Lastly, as this case itself illustrates, the alternative of surrendering one's parental rights in exchange for visitation, which the majority emphasizes, is often no real alternative at all. Hailey's father, despite successful, monthly visitation and even more frequent contact by mail, was offered annual visitation — less than he was enjoying at the time and clearly not an opportunity to continue the meaningful relationship he had with his daughter.
IV.
Neither DSS nor Hailey's own attorney — who submitted a brief but did not appear at oral argument — argues with much conviction that visitation would not be in Hailey's best interests. In fact, her attorney adds nothing specific with respect to Hailey in the part of his brief that discusses the visitation issue. I am not convinced that Supreme Court was correct in its view that "there was no evidence presented to show there is a strong emotional bond between the respondent and the child or that any harm would come from discontinuing said visitation." The visitation issue was decided by the Appellate Division on the ground that the hearing court lacked authority to grant posttermination visitation.
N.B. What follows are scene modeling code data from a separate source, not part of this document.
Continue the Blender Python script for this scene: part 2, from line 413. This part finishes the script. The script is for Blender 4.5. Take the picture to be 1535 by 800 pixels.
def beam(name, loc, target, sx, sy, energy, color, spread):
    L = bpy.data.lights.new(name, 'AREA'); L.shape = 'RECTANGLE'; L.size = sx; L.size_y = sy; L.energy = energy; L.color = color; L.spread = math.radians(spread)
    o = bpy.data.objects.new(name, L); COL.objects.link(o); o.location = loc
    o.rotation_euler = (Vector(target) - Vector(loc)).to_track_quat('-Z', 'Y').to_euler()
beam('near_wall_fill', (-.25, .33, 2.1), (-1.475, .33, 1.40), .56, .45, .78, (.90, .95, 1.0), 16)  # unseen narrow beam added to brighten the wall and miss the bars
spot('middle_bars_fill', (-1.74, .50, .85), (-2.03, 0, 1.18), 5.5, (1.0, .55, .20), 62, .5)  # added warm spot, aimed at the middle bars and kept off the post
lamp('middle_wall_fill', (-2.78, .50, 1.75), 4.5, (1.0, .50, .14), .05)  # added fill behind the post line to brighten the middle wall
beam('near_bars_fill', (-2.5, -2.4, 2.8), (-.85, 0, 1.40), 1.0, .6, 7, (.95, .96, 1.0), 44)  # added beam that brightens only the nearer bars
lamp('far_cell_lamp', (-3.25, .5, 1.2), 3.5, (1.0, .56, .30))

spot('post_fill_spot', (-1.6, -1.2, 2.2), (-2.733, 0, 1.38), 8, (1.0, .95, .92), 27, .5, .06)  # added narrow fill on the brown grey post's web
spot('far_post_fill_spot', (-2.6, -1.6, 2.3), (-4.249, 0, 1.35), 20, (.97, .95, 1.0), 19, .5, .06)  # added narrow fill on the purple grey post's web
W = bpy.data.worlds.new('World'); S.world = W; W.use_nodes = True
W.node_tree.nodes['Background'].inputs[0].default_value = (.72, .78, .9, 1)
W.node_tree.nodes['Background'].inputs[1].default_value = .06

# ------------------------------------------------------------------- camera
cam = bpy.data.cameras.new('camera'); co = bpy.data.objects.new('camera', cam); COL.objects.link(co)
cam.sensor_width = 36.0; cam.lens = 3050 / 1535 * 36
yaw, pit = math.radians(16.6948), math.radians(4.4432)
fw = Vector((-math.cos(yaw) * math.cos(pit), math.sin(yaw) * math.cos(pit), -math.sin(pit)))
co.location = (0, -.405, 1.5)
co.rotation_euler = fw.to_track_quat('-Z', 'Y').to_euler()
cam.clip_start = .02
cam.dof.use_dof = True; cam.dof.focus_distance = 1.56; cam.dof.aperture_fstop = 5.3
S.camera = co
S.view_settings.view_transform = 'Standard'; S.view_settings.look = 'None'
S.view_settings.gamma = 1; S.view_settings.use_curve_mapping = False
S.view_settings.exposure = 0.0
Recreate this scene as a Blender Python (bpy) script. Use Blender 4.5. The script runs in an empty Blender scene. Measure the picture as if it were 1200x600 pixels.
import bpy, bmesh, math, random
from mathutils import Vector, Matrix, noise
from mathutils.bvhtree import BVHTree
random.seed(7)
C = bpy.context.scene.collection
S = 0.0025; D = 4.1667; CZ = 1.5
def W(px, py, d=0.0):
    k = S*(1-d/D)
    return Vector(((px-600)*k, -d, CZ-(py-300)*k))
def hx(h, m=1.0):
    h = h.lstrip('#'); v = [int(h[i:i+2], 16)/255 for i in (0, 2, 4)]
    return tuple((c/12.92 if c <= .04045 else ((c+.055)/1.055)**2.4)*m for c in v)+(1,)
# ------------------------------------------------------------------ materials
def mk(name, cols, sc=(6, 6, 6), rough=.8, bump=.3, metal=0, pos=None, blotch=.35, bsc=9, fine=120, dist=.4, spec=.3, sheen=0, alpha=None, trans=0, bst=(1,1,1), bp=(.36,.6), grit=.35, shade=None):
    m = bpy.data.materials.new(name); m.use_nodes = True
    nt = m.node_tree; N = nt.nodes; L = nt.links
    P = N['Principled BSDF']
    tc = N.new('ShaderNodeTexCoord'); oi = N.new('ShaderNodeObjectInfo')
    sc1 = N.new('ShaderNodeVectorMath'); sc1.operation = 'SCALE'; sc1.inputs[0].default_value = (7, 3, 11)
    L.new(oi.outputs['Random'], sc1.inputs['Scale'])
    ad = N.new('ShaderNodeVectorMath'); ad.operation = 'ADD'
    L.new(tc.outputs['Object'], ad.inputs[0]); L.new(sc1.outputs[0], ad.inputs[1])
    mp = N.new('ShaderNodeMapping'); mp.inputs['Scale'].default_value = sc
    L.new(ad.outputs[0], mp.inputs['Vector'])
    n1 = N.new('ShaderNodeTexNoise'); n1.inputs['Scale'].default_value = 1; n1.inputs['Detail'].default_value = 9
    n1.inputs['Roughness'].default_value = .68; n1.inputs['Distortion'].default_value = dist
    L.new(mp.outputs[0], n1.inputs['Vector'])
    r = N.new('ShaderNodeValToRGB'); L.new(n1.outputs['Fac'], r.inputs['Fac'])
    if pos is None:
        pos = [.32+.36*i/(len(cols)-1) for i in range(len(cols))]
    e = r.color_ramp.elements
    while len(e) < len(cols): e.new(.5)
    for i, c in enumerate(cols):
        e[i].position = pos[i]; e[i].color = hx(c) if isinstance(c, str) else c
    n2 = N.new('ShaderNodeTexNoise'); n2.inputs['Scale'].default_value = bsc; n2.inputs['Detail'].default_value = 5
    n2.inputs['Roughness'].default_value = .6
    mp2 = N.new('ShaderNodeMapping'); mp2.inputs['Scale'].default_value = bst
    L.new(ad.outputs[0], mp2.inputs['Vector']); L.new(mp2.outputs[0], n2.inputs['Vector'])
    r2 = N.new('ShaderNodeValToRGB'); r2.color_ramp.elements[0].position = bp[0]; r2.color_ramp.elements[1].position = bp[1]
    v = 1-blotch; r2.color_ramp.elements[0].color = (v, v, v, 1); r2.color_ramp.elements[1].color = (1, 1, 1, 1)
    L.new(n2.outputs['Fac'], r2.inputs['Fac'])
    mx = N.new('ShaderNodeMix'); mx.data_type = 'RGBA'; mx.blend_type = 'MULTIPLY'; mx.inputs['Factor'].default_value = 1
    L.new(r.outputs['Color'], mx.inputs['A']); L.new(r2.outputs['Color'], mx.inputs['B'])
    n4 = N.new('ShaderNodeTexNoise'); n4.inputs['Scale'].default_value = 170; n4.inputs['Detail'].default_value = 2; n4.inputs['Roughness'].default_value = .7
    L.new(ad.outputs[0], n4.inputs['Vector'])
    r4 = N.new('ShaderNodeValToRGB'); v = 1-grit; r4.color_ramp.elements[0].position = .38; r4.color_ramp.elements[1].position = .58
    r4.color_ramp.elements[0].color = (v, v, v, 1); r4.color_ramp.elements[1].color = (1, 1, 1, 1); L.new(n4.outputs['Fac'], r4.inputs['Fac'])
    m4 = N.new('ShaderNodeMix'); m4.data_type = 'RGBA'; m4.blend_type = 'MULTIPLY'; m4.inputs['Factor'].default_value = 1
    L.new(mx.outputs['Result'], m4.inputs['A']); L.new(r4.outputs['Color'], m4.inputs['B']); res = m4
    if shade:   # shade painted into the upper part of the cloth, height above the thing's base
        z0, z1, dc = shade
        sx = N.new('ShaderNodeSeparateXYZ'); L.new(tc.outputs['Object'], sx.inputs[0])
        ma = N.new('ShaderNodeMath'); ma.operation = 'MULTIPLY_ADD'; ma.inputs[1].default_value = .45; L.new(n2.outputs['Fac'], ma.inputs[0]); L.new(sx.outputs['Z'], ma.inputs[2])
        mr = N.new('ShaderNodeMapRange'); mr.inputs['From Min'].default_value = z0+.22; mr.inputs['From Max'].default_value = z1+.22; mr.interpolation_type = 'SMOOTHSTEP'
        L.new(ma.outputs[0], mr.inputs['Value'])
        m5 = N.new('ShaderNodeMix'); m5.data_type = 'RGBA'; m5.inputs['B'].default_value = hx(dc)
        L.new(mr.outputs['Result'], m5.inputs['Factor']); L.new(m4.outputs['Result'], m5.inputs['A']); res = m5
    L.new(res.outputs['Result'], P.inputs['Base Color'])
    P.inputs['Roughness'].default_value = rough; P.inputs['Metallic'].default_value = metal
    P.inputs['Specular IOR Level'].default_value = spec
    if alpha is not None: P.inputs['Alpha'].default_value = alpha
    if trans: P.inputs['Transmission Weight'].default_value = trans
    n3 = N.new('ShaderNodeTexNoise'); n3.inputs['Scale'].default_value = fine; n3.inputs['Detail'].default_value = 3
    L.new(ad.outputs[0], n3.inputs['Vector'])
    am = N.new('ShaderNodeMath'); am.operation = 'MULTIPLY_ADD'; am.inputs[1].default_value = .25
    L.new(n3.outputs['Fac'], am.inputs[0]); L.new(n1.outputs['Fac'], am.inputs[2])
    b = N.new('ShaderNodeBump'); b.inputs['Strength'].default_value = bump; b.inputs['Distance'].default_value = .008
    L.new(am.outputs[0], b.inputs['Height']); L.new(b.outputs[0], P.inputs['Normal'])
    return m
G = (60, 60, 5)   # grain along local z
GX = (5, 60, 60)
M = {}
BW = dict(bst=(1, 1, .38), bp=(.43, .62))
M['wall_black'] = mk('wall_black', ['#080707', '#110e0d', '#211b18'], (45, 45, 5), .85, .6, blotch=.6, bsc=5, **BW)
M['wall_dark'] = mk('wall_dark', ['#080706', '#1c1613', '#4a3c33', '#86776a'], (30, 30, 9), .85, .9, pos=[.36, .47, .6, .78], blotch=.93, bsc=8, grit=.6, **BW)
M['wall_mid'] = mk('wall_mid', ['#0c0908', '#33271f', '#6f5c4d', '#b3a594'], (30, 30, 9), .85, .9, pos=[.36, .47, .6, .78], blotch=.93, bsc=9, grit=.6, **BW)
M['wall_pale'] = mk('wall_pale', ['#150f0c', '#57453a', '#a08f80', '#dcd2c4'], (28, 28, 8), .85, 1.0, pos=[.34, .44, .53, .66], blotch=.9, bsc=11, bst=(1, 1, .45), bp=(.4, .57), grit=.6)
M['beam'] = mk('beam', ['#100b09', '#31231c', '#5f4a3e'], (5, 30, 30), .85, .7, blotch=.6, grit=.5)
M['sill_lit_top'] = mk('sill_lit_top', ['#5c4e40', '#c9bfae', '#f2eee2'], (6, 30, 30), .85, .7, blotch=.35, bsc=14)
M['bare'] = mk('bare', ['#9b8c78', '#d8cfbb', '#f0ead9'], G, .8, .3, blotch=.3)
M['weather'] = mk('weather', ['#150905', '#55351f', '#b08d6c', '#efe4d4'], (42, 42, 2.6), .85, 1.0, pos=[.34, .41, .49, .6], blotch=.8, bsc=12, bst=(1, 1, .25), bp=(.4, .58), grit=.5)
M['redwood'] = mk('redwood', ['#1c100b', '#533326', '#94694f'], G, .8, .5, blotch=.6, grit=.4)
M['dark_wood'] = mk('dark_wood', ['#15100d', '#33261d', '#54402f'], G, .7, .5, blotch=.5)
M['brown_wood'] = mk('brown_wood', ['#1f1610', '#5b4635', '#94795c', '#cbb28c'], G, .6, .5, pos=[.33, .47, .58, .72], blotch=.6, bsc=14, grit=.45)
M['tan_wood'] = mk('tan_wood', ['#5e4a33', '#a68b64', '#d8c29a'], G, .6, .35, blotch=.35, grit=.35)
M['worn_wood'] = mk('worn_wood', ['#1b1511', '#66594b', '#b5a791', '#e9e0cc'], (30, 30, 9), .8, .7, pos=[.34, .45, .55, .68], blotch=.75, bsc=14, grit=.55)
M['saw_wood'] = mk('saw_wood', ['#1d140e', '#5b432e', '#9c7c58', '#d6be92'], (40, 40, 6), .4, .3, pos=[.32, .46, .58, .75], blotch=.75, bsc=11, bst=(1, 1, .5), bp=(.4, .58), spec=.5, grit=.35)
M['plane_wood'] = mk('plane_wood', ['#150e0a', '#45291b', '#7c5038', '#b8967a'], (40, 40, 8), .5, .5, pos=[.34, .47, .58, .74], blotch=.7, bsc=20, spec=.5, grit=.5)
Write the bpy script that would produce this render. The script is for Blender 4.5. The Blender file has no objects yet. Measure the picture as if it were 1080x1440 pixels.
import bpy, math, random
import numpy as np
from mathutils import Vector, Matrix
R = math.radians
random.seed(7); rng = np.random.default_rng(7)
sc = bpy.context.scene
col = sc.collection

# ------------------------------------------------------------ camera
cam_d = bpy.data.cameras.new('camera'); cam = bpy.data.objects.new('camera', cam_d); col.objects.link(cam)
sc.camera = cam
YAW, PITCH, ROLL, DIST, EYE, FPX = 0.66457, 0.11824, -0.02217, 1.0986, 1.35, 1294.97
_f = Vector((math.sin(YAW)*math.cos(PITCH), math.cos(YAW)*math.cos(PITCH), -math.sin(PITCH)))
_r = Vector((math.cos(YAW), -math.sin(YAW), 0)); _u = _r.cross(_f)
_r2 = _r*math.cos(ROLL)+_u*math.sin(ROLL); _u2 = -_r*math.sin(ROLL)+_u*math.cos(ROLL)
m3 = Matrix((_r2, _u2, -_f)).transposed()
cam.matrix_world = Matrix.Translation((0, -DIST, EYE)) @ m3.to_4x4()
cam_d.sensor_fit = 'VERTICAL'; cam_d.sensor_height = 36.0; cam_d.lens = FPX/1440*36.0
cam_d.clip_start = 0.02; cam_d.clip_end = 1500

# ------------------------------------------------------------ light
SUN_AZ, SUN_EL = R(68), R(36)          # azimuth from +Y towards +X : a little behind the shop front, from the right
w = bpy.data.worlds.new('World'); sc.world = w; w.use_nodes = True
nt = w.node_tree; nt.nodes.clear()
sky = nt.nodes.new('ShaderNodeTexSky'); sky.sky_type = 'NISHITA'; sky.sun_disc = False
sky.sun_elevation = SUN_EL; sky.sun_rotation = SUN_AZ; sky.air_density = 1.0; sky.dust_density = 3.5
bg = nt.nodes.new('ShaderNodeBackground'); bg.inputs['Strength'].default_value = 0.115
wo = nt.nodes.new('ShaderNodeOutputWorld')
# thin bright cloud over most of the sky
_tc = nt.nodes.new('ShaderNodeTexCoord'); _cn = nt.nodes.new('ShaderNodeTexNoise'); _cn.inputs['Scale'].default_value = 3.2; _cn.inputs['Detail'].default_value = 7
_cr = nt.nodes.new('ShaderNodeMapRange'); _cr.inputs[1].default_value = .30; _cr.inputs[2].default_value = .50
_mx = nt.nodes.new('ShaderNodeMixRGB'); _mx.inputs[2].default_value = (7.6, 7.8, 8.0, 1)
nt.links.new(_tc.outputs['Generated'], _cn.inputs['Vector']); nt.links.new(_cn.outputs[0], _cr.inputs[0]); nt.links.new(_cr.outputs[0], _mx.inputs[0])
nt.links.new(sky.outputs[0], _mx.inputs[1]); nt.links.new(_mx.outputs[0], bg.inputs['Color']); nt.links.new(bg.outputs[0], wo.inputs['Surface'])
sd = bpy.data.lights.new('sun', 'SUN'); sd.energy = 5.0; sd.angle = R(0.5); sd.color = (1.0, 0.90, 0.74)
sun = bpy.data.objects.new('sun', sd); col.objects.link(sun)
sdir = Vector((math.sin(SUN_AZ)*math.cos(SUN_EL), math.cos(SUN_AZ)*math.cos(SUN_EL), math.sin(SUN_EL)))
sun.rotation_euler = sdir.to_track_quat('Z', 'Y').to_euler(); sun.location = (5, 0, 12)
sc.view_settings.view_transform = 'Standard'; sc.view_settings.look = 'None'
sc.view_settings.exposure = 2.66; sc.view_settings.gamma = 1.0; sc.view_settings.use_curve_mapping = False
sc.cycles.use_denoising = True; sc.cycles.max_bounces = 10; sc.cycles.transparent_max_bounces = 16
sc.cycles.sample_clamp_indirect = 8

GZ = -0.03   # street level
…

Were I to agree that the permanent neglect petition was properly granted, I would nevertheless remit this matter to the Appellate Division to review whether visitation would be in Hailey's best interests.
V.
For the reasons stated in part II of this opinion, I would reverse the order of the Appellate Division, and dismiss the permanent neglect petition, without prejudice to future proceedings.
Order affirmed, without costs. Opinion by Judge Read. Chief Judge Lippman and Judges Ciparick, Graffeo, Smith and Jones concur. Judge Pigott dissents and votes to reverse in an opinion.